News - Interviews Tuesday, 23 July 2019

The key accounts manager, rights and licensing at Frankfurter Buchmesse contributes to our Q&A series


Describe your current job in one sentence
To create meaningful products for the international rights community.

What was your first job in the book industry?
I started out as an editor at a small academic publishing house.

How has the industry changed since your first job?
The most obvious change, unsurprisingly, is how “digitisation” has impacted the way content is found, bought and consumed - which in turn has changed the ways it is created and delivered. There are good and bad sides to that, of course. On the one hand, the growing competition both with other media and among publishers themselves has put tremendous pressure on the industry; on the other hand, this has also provided space for creativity and agility, a rethinking of tradition. Publishing is very much alive, and if it continues to embrace technology and the transformations to come, I don't think there is anything to fear - especially since the people working in the business haven't themselves changed. They are still deeply passionate about what they do, eager to take advantage of new opportunities, and to share new ideas with the generation of publishers coming through the system.

"Smart contracts, ISCC, automated licensing - there is a lot cooking away right now"


What are the most interesting things you're seeing at the moment in the industry, especially in the area of rights and licensing?
I have to repeat myself and go with: technology. While I have to admit that my grasp of blockchain is still limited, the possibilities seem endless and very much transformative, also or even particularly in the field of rights and licensing. Smart contracts, ISCC, automated licensing - there is a lot cooking away right now, and I am excited to see where it is all going. Another thing that I think is fabulous is the growing availability of international voices and that publishing is getting more diverse and multicultural.

What will the 2019 Frankfurt Rights Meeting be all about, and whom does the event address?
Three time's a charm, so I will lead my answer with: technology. We will have a session on technologies for rights (selling), looking at online rights platforms like IPR License, touching on E-Signature and the international legislations around it and also blockchain. Furthermore, the FRM will explore the Chinese and the Czech markets - both very different but both united in the fact that a lot is happening there. Indeed, the conference motto is “Expanding, Emerging, Evolving”, and the aim is to provide the audience - rights managers, agents, publishers, business development managers - with meaningful insights and an understanding of these topics that will support them in their work.
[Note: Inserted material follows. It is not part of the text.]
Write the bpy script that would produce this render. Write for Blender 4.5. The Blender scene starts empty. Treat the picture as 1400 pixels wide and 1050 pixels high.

What's the biggest challenge in rights and licensing now?
From what I can tell, rights departments feel the same pressure as the industry as a whole. For one, I think rights sales have become more granular - more sales are needed to generate the same income as before. Furthermore, new ways of exploiting and delivering IP - like subscription models - make it increasingly difficult to negotiate sound contracts that provide a profit margin to all parties involved.

What do you most like doing when you're not working?
My great passions are my family, volleyball and reading.

What is the best book you've read in the last year?
Probably 4,3,2,1 by Paul Auster.

What are you reading now?
Ein Schönes Paar (A Fine Couple) by Gert Loschütz.

How do you like to read: on screen, on paper, or do you listen to audiobooks?
All of the above - I enjoy the flexibility. On paper at home, on screen when travelling, and audio when exercising or driving. Just perfect.